## Material to process
>> Begin

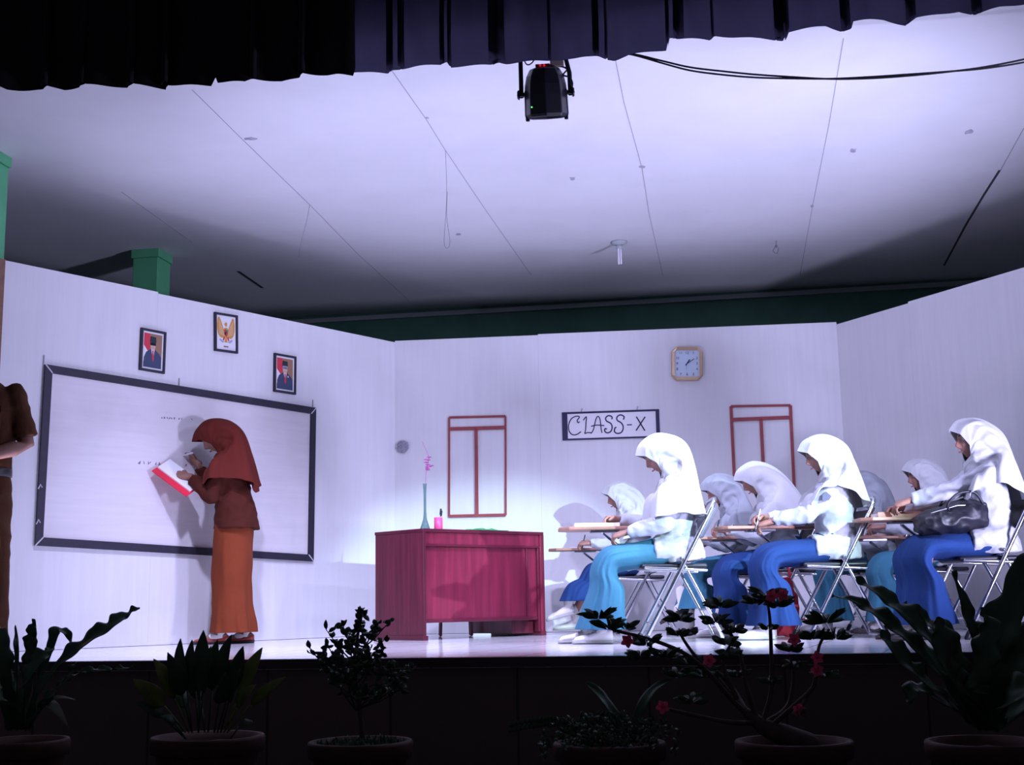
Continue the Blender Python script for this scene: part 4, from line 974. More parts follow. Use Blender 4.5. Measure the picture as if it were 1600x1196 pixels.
# ------------------------------------------------------------------ the man at the left edge
def man():
    D = 6.6; p = at(-47, 900, D); loc = (p.x, D, 0.0); yaw = R(-90+8)
    root = thing('person', 'man in khaki-brown short-sleeved uniform with belt and watch, cut by the left edge', 'person', loc, yaw)
    Y = V((0, 1, 0)); hip = V((0, 0, 0.93)); neck = V((0.0, 0, 1.44)); hc = V((0.02, 0, 1.585)); Mh = Matrix.Translation(hc) @ Matrix.Rotation(R(5), 4, 'Y')
    sh = {1: V((0, 0.172, 1.365)), -1: V((0, -0.172, 1.365))}
    E = {1: V((-0.01, 0.245, 1.10)), -1: V((-0.01, -0.245, 1.10))}; T = {1: V((0.185, 0.075, 1.015)), -1: V((0.20, -0.06, 1.03))}
    feet = {1: V((0.02, 0.12, 0)), -1: V((0.0, -0.12, 0))}
    bm = bmesh.new()
    loft(bm, [(hip-Z*0.08, Y*0.14, X*0.10), (hip, Y*0.16, X*0.11), (hip+Z*0.16, Y*0.145, X*0.10), (hip+Z*0.34, Y*0.17, X*0.11), (neck-Z*0.05, Y*0.13, X*0.075), (neck, Y*0.065, X*0.06)], 20)
    tube(bm, [neck-Z*0.04, hc+V((-0.02, 0, -0.05))], [0.058, 0.054], 14)
    for s in (1, -1):
        tube(bm, [sh[s], E[s], E[s].lerp(T[s], 0.3), T[s]], [0.052, 0.042, 0.043, 0.027], 14)
        f = feet[s]; tube(bm, [hip+Y*0.085*s, V((0.02, f.y, 0.50)), f+V((0, 0, 0.10))], [0.085, 0.058, 0.04], 12)
    bm = voxel(bm, 0.010, 2)
    sculpt_head(bm, Mh)
    hand(bm, T[1], V((0.35, -0.9, -0.1)), V((1, 0.3, 0.3)), 1, 0.35, 0.5, 1.1); hand(bm, T[-1], V((0.2, 0.95, -0.15)), V((1, -0.2, 0.2)), -1, 0.3, 0.4, 1.1)
    link('body', bm, 'skind', root); face_parts(root, Mh, None)
    bm = bmesh.new(); g = bmesh.ops.create_uvsphere(bm, u_segments=32, v_segments=20, radius=1)
    for v in g['verts']:
        c = v.co.copy(); z = c.z*0.120; z = max(z, 0.015 if c.x > 0.1 else -0.05); v.co = Mh @ V((c.x*0.100-0.008, c.y*0.084, z+0.01))
    link('hair', bm, 'brow', root)
    bm = bmesh.new()
    loft(bm, [(V((0, 0, 0.935)), Y*0.175, X*0.125), (V((0, 0, 1.02)), Y*0.178, X*0.128), (V((0, 0, 1.15)), Y*0.185, X*0.130), (V((0, 0, 1.28)), Y*0.195, X*0.132), (V((0, 0, 1.37)), Y*0.18, X*0.11), (V((0, 0, 1.43)), Y*0.09, X*0.075), (V((0, 0, 1.455)), Y*0.066, X*0.066)], 32)
    for s in (1, -1):
        tube(bm, [sh[s], sh[s].lerp(E[s], 0.5)], [0.062, 0.060], 14); wv = (E[s]-sh[s]).normalized(); u, v = frame_of(wv)
        loft(bm, [(sh[s].lerp(E[s], 0.4), u*0.060, v*0.060), (sh[s].lerp(E[s], 0.86), u*0.068, v*0.064)], 18)
    bm = voxel(bm, 0.008, 3, 0.006, (9, 9, 12), 6); so = link('shirt', bm, 'olive', root)
    bm = bmesh.new(); box(bm, 0.128, 0.140, 0.045, 0.145, 1.165, 1.275); o = link('breast_pocket', bm, 'olive', so, smooth=False); bevel(o, 0.004)
    bm = bmesh.new(); prism(bm, [(0.0, 0), (0.11, 0), (0.11, -0.035), (0.055, -0.055), (0, -0.035)], 0, 0.008); bmesh.ops.rotate(bm, verts=bm.verts, cent=(0, 0, 0), matrix=Matrix.Rotation(R(90), 3, 'Z')); bmesh.ops.translate(bm, verts=bm.verts, vec=(0.146, 0.04, 1.285)); link('pocket_flap', bm, 'olive', so, smooth=False)
    for s in (1, -1):
        bm = bmesh.new(); a_ = [bm.verts.new(v) for v in ((0.055, 0.01*s, 1.425), (0.05, 0.066*s, 1.47), (0.085, 0.085*s, 1.43), (0.118, 0.055*s, 1.375))]
        r = bmesh.ops.extrude_face_region(bm, geom=[bm.faces.new(a_)]); bmesh.ops.translate(bm, verts=[v for v in r['geom'] if isinstance(v, bmesh.types.BMVert)], vec=(0.006, 0, 0.006)); link('collar', bm, 'olive', so, smooth=False)
    bm = bmesh.new(); rs = [(r0, z) for r0, z in ((1.0, 0.93), (1.02, 0.933), (1.02, 0.972), (1.0, 0.975))]
    loft(bm, [(V((0, 0, z)), Y*0.172*k+Y*0.006, X*0.124*k+X*0.004) for k, z in rs], 32); link('belt', bm, 'shoeb', root)
    bm = bmesh.new(); box(bm, 0.128, 0.136, -0.025, 0.025, 0.930, 0.975); link('belt_buckle', bm, 'metalgrey', root, smooth=False)
    bm = bmesh.new()
    loft(bm, [(V((0, 0, 0.94)), Y*0.170, X*0.120), (V((0, 0, 0.86)), Y*0.185, X*0.130), (V((0, 0, 0.76)), Y*0.182, X*0.120)], 30)
    for s in (1, -1):
        loft(bm, [(V((0, 0.092*s, 0.84)), Y*0.092, X*0.118), (V((0.01, 0.100*s, 0.62)), Y*0.090, X*0.098), (V((0.015, 0.112*s, 0.40)), Y*0.080, X*0.085), (V((0.01, 0.120*s, 0.06)), Y*0.082, X*0.092)], 22)
    bm = voxel(bm, 0.009, 3, 0.006, (7, 7, 8), 8); link('trousers', bm, 'olive', root)
    for s in (1, -1): shoe(root, feet[s], R(8*s), 'shoeb', 'soled', 0, 'sneaker', False, 1.15)
    # watch on his left wrist
    wv = (T[1]-E[1]).normalized(); u, v = frame_of(wv); c = T[1]-wv*0.035
    bm = bmesh.new(); loft(bm, [(c-wv*0.010, u*0.0325, v*0.0325), (c+wv*0.010, u*0.0315, v*0.0315)], 20)
    w_ = link('wristwatch', bm, 'tape', root)
    d = (V((1, 0.2, 0.2))-wv*V((1, 0.2, 0.2)).dot(wv)).normalized(); bm = bmesh.new(); q = d.cross(wv); loft(bm, [(c+d*0.028, wv*0.018, q*0.018), (c+d*0.040, wv*0.017, q*0.017)], 18); link('watch_face', bm, 'metalgrey', w_)
man()

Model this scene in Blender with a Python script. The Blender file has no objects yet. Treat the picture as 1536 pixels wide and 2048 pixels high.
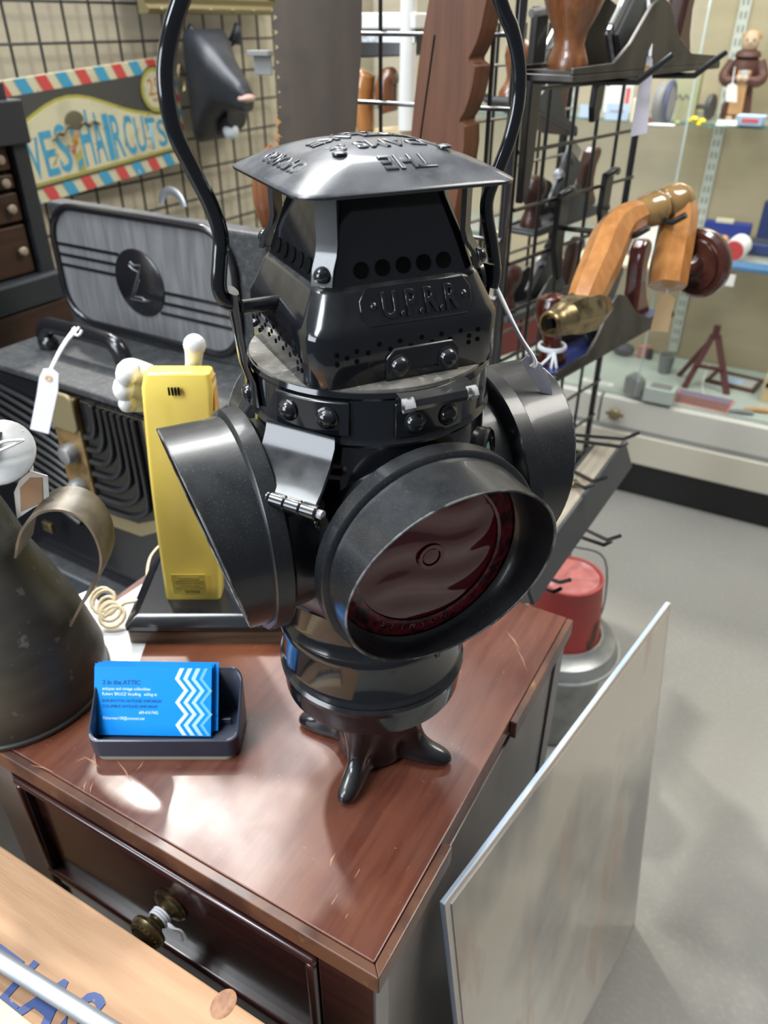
import bpy, bmesh, math, random
from mathutils import Vector, Matrix
random.seed(7)
R = math.radians
scn = bpy.context.scene
C = scn.collection
# ---------------------------------------------------------------- camera
FPX, PITCH, CAMZ = 1536.0, R(32.5), 1.31
cam_d = bpy.data.cameras.new('camera'); cam = bpy.data.objects.new('camera', cam_d); C.objects.link(cam)
cam.location = (0, 0, CAMZ); cam.rotation_euler = (R(90) - PITCH, 0, 0)
cam_d.sensor_fit = 'HORIZONTAL'; cam_d.sensor_width = 36; cam_d.lens = 36; cam_d.clip_start = .02
cam_d.dof.use_dof = True; cam_d.dof.focus_distance = .52; cam_d.dof.aperture_fstop = 11
scn.camera = cam
# ---------------------------------------------------------------- light
w = bpy.data.worlds.new('world'); scn.world = w; w.use_nodes = True
bg = w.node_tree.nodes['Background']; bg.inputs[0].default_value = (.80, .88, 1.0, 1); bg.inputs[1].default_value = .14
def sun(name, d, power, ang, col):
    l = bpy.data.lights.new(name, 'SUN'); l.energy = power; l.angle = R(ang); l.color = col
    o = bpy.data.objects.new(name, l); C.objects.link(o); o.location = (0, 0, 3)
    o.rotation_euler = Vector(d).to_track_quat('-Z', 'Y').to_euler(); return o
sun('skylight_sun', (.27, -.58, -.77), 1.75, 2.4, (1, .96, .88))
def area(name, loc, aim, sx, sy, power, col):
    l = bpy.data.lights.new(name, 'AREA'); l.shape = 'RECTANGLE'; l.size = sx; l.size_y = sy; l.energy = power; l.color = col
    o = bpy.data.objects.new(name, l); C.objects.link(o); o.location = loc
    o.rotation_euler = (Vector(aim) - Vector(loc)).to_track_quat('-Z', 'Y').to_euler(); return o
area('ceiling_light_back', (-.35, 2.05, 2.9), (-.3, 2.0, 0), 1.4, .7, 44, (.95, .98, 1))
area('ceiling_light_side', (1.5, .9, 2.9), (1.3, .9, 0), .6, 1.2, 44, (1, .97, .9))
area('ceiling_light_left', (-1.2, .5, 2.9), (-.9, .6, 0), .6, 1.2, 45, (.9, .96, 1))
area('ceiling_light_front', (-1.75, -1.0, 2.9), (-1.2, -.6, 0), .6, 1.2, 60, (.84, .92, 1))
area('case_fill_light', (1.15, 2.25, 1.80), (1.25, 2.30, .5), .12, 1.4, 7, (1, .95, .84))  # fill light added to brighten the case interior, no fixture modelled
area('shop_window', (-2.6, -1.0, 1.7), (0, .5, .9), 1.6, 1.3, 55, (.86, .93, 1))
vs = scn.view_settings; vs.view_transform = 'Standard'; vs.look = 'None'; vs.gamma = 1; vs.use_curve_mapping = False; vs.exposure = 0.35
# ---------------------------------------------------------------- projection helpers (pixel -> point in the room)
FW = Vector((0, math.cos(PITCH), -math.sin(PITCH))); UP = Vector((0, math.sin(PITCH), math.cos(PITCH))); RT = Vector((1, 0, 0)); CAM = Vector((0, 0, CAMZ))
def ray(x, y): return FW * FPX + RT * (x - 768) - UP * (y - 1024)
def W(x, y, dep): return CAM + ray(x, y) * (dep / FPX)
def atz(x, y, z): d = ray(x, y); return CAM + d * ((z - CAMZ) / d.z)
def aty(x, y, Y): d = ray(x, y); return CAM + d * (Y / d.y)
class Frame:                       # an upright frame: x to the right, y to the back, z up
    def __init__(s, o, deg):
        s.o = Vector((o[0], o[1], 0)); s.a = R(deg); s.x = Vector((math.cos(s.a), math.sin(s.a), 0)); s.y = Vector((-math.sin(s.a), math.cos(s.a), 0))
    def px(s, x, y, off=0):        # where the line of sight meets the plane y = off, in frame coordinates
        d = ray(x, y); q = s.o + s.y * off; p = CAM + d * (((q - CAM).dot(s.y)) / d.dot(s.y)); r = p - s.o
        return Vector((r.dot(s.x), off, p.z))
    def w(s, x, y, z): p = s.o + s.x * x + s.y * y; return Vector((p.x, p.y, z))
    def loc(s, p): r = Vector(p) - s.o; return Vector((r.dot(s.x), r.dot(s.y), p[2]))
# ---------------------------------------------------------------- materials
def mat(name, col, rough=.5, metal=0., spec=.5, noise=None, bump=None, coat=0., dust=None, alpha=None, trans=0., rvar=None, sheen=0., scratch=None):
    m = bpy.data.materials.new(name); m.use_nodes = True; nt = m.node_tree; N = nt.nodes; L = nt.links
    b = N['Principled BSDF']; c4 = lambda c: (c[0], c[1], c[2], 1)
    b.inputs['Base Color'].default_value = c4(col); b.inputs['Roughness'].default_value = rough; b.inputs['Metallic'].default_value = metal
    b.inputs['Specular IOR Level'].default_value = spec; b.inputs['Coat Weight'].default_value = coat; b.inputs['Coat Roughness'].default_value = .08
    b.inputs['Transmission Weight'].default_value = trans
    tc = N.new('ShaderNodeTexCoord')
    def nz(scale, st=(1, 1, 1), det=4):
        mp = N.new('ShaderNodeMapping'); mp.inputs['Scale'].default_value = st; L.new(tc.outputs['Object'], mp.inputs[0])
        n = N.new('ShaderNodeTexNoise'); n.inputs['Scale'].default_value = scale; n.inputs['Detail'].default_value = det; L.new(mp.outputs[0], n.inputs[0]); return n.outputs[0]
    def rng(src, lo, hi, a=0., b_=1.):
        r = N.new('ShaderNodeMapRange'); r.inputs[1].default_value = lo; r.inputs[2].default_value = hi; r.inputs[3].default_value = a; r.inputs[4].default_value = b_; L.new(src, r.inputs[0]); return r.outputs[0]
    def mix(f, a, b_):
        x = N.new('ShaderNodeMix'); x.data_type = 'RGBA'
        L.new(f, x.inputs[0])
        for i, v in ((6, a), (7, b_)):
            if isinstance(v, tuple): x.inputs[i].default_value = c4(v)
            else: L.new(v, x.inputs[i])
        return x.outputs[2]
    cur = tuple(col); rcur = None
    if noise:
        for (sc, c2, lo, hi, st) in noise: cur = mix(rng(nz(sc, st), lo, hi), cur, tuple(c2))
    if rvar: rcur = rng(nz(rvar[0], rvar[3] if len(rvar) > 3 else (1, 1, 1)), .3, .7, rvar[1], rvar[2])
    if scratch:                    # worn spots and scratches in the finish
        for (sc, c2, lo, st) in scratch: cur = mix(rng(nz(sc, st, 2), lo, lo + .03), cur, tuple(c2))
    if dust:                       # dust lies on what faces up
        g = N.new('ShaderNodeNewGeometry'); sp = N.new('ShaderNodeSeparateXYZ'); L.new(g.outputs['Normal'], sp.inputs[0])
        up = rng(sp.outputs[2], dust[2] if len(dust) > 2 else .1, 1.0)
        mu = N.new('ShaderNodeMath'); mu.operation = 'MULTIPLY'; L.new(up, mu.inputs[0]); L.new(rng(nz(55, (1, 1, 1), 6), .35, .75, .35, 1), mu.inputs[1])
        m2 = N.new('ShaderNodeMath'); m2.operation = 'MULTIPLY'; L.new(mu.outputs[0], m2.inputs[0]); m2.inputs[1].default_value = dust[0]
        sk = N.new('ShaderNodeMath'); sk.operation = 'MAXIMUM'; L.new(m2.outputs[0], sk.inputs[0])
        sp2 = rng(nz(1100, (1, 1, 1), 2), .60, .70, 0, dust[3] if len(dust) > 3 else 0.); sk2 = N.new('ShaderNodeMath'); sk2.operation = 'MULTIPLY'; L.new(sp2, sk2.inputs[0]); L.new(rng(sp.outputs[2], .0, .6), sk2.inputs[1])
        L.new(sk2.outputs[0], sk.inputs[1])
        cur = mix(sk.outputs[0], cur, tuple(dust[1]))
        mr = N.new('ShaderNodeMapRange'); L.new(sk.outputs[0], mr.inputs[0]); mr.inputs[2].default_value = .5; mr.inputs[3].default_value = rough; mr.inputs[4].default_value = .6; rcur = mr.outputs[0]
    if not isinstance(cur, tuple): L.new(cur, b.inputs['Base Color'])
    if rcur is not None: L.new(rcur, b.inputs['Roughness'])
    if bump:
        bp = N.new('ShaderNodeBump'); bp.inputs['Strength'].default_value = bump[1]; bp.inputs['Distance'].default_value = .002
        L.new(nz(bump[0], bump[2] if len(bump) > 2 else (1, 1, 1)), bp.inputs['Height']); L.new(bp.outputs[0], b.inputs['Normal'])
    if alpha is not None:
        o = N['Material Output']; t = N.new('ShaderNodeBsdfTransparent'); t.inputs[0].default_value = c4(col); x = N.new('ShaderNodeMixShader'); x.inputs[0].default_value = alpha
        L.new(t.outputs[0], x.inputs[1]); L.new(b.outputs[0], x.inputs[2]); L.new(x.outputs[0], o.inputs[0])
    return m
def wood(name, a, b, rough=.4, axis=0, scale=9, coat=0., bump=.15, **k):
    st = [14, 14, 14]; st[axis] = 1
    return mat(name, a, rough, noise=[(scale, b, .35, .65, st), (scale * .25, tuple(x * .75 for x in b), .5, .75, (1, 1, 1))], bump=(scale * 6, bump, st), coat=coat, **k)
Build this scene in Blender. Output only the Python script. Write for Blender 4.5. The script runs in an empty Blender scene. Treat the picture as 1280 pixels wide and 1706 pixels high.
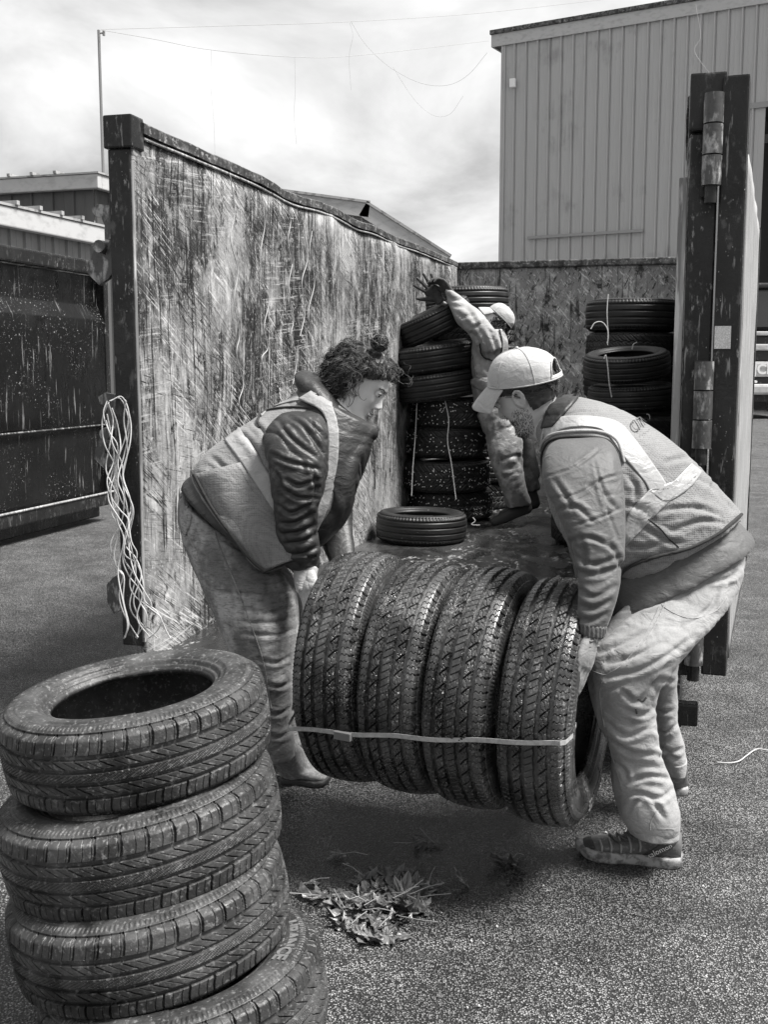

>> End

## What you are asked to do
Using the records above, list each line that includes "high".

## Result of this task
Model this scene in Blender with a Python script. The Blender file has no objects yet. Treat the picture as 1536 pixels wide and 2048 pixels high.
Build this scene in Blender. Output only the Python script. Write for Blender 4.5. The script runs in an empty Blender scene. Treat the picture as 1280 pixels wide and 1706 pixels high.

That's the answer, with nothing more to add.